Las consecuencias de tal escenario se escapan a nuestro cálculo, aunque conocemos, por la experiencia del siglo XX, hasta qué extremos puede llevar una concepción que justifique el exterminio de clases o países enteros. Precisamente por ello se han multiplicado los esfuerzos diplomáticos internacionales, liderados por Europa, encaminados a parar la carrera nuclear iraní. El resultado está a la vista de todos, y es que Irán no tiene ningún incentivo para abandonar sus objetivos y de hecho no lo hace. Todos los cauces diplomáticos tienen que contar con el respaldo de la amenaza de la fuerza, como el recurso a los embargos u otros.
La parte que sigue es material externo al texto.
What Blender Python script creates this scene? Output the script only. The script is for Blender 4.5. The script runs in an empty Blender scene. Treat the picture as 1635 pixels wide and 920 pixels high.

Pero en este caso la última instancia no es lo suficientemente creíble o poderosa como para que se le otorgue a la diplomacia la efectividad deseada.
 
La Unión Europea, como actor principal de este esfuerzo por frenar los planes nucleares iraníes, no puede sustraerse a su responsabilidad, y ha de acordar con el resto de actores internacionales un nuevo esfuerzo por conseguirlo de forma efectiva. Y el tiempo para hacerlo se está agotando.